◆ **Exercise details**: Your task is to repeat the lines below exactly, excluding any pictures they contain.

◆ **Data block**:
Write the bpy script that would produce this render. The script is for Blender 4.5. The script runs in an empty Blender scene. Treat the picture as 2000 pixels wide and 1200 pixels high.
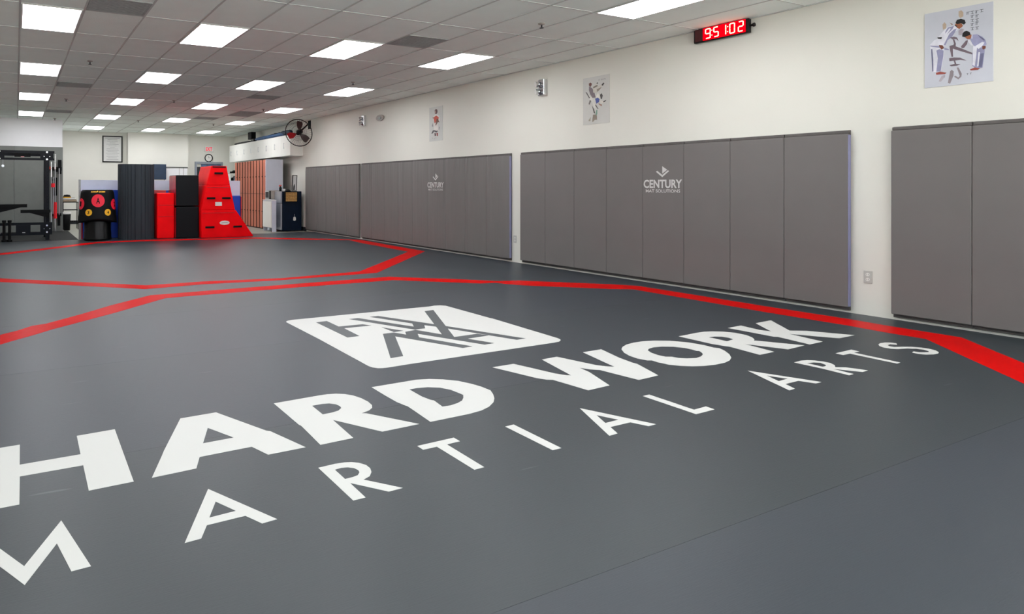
import bpy, bmesh, math, random
from mathutils import Vector, Matrix
from mathutils.geometry import tessellate_polygon
random.seed(7)
S = bpy.context.scene
COL = S.collection
PI = math.pi
# ------------------------------------------------------------------ camera
CAM_H = 1.2386
cd = bpy.data.cameras.new('camera')
cam = bpy.data.objects.new('camera', cd)
COL.objects.link(cam)
cam.location = (0, 0, CAM_H)
cam.rotation_euler = (PI / 2, 0, -0.4847)
cd.sensor_width = 36
cd.lens = 36 * 1315.17 / 2000
cd.shift_x = (1000 - 723.57) / 2000
cd.shift_y = -(600 - 365.56) / 2000
cd.clip_start = 0.05
S.camera = cam
# ------------------------------------------------------------------ world, exposure
w = bpy.data.worlds.new('world')
S.world = w
w.use_nodes = True
# outdoors beyond the shop window: blue sky above, bright lower half added to lift the ceiling
_nt = w.node_tree; _tc = _nt.nodes.new('ShaderNodeTexCoord'); _sp = _nt.nodes.new('ShaderNodeSeparateXYZ'); _rp = _nt.nodes.new('ShaderNodeValToRGB')
_nt.links.new(_tc.outputs['Generated'], _sp.inputs[0])
_ad = _nt.nodes.new('ShaderNodeMath'); _ad.operation = 'MULTIPLY_ADD'; _ad.inputs[1].default_value = .5; _ad.inputs[2].default_value = .5
_nt.links.new(_sp.outputs['Z'], _ad.inputs[0]); _nt.links.new(_ad.outputs[0], _rp.inputs['Fac'])
_rp.color_ramp.elements[0].position = .49; _rp.color_ramp.elements[0].color = (1.0, .97, .92, 1)
_rp.color_ramp.elements[1].position = .51; _rp.color_ramp.elements[1].color = (.05, .08, .14, 1)
_nt.links.new(_rp.outputs[0], _nt.nodes['Background'].inputs[0])
_nt.nodes['Background'].inputs[1].default_value = 10.0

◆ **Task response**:
Write the bpy script that would produce this render. The script is for Blender 4.5. The script runs in an empty Blender scene. Treat the picture as 2000 pixels wide and 1200 pixels high.
import bpy, bmesh, math, random
from mathutils import Vector, Matrix
from mathutils.geometry import tessellate_polygon
random.seed(7)
S = bpy.context.scene
COL = S.collection
PI = math.pi
# ------------------------------------------------------------------ camera
CAM_H = 1.2386
cd = bpy.data.cameras.new('camera')
cam = bpy.data.objects.new('camera', cd)
COL.objects.link(cam)
cam.location = (0, 0, CAM_H)
cam.rotation_euler = (PI / 2, 0, -0.4847)
cd.sensor_width = 36
cd.lens = 36 * 1315.17 / 2000
cd.shift_x = (1000 - 723.57) / 2000
cd.shift_y = -(600 - 365.56) / 2000
cd.clip_start = 0.05
S.camera = cam
# ------------------------------------------------------------------ world, exposure
w = bpy.data.worlds.new('world')
S.world = w
w.use_nodes = True
# outdoors beyond the shop window: blue sky above, bright lower half added to lift the ceiling
_nt = w.node_tree; _tc = _nt.nodes.new('ShaderNodeTexCoord'); _sp = _nt.nodes.new('ShaderNodeSeparateXYZ'); _rp = _nt.nodes.new('ShaderNodeValToRGB')
_nt.links.new(_tc.outputs['Generated'], _sp.inputs[0])
_ad = _nt.nodes.new('ShaderNodeMath'); _ad.operation = 'MULTIPLY_ADD'; _ad.inputs[1].default_value = .5; _ad.inputs[2].default_value = .5
_nt.links.new(_sp.outputs['Z'], _ad.inputs[0]); _nt.links.new(_ad.outputs[0], _rp.inputs['Fac'])
_rp.color_ramp.elements[0].position = .49; _rp.color_ramp.elements[0].color = (1.0, .97, .92, 1)
_rp.color_ramp.elements[1].position = .51; _rp.color_ramp.elements[1].color = (.05, .08, .14, 1)
_nt.links.new(_rp.outputs[0], _nt.nodes['Background'].inputs[0])
_nt.nodes['Background'].inputs[1].default_value = 10.0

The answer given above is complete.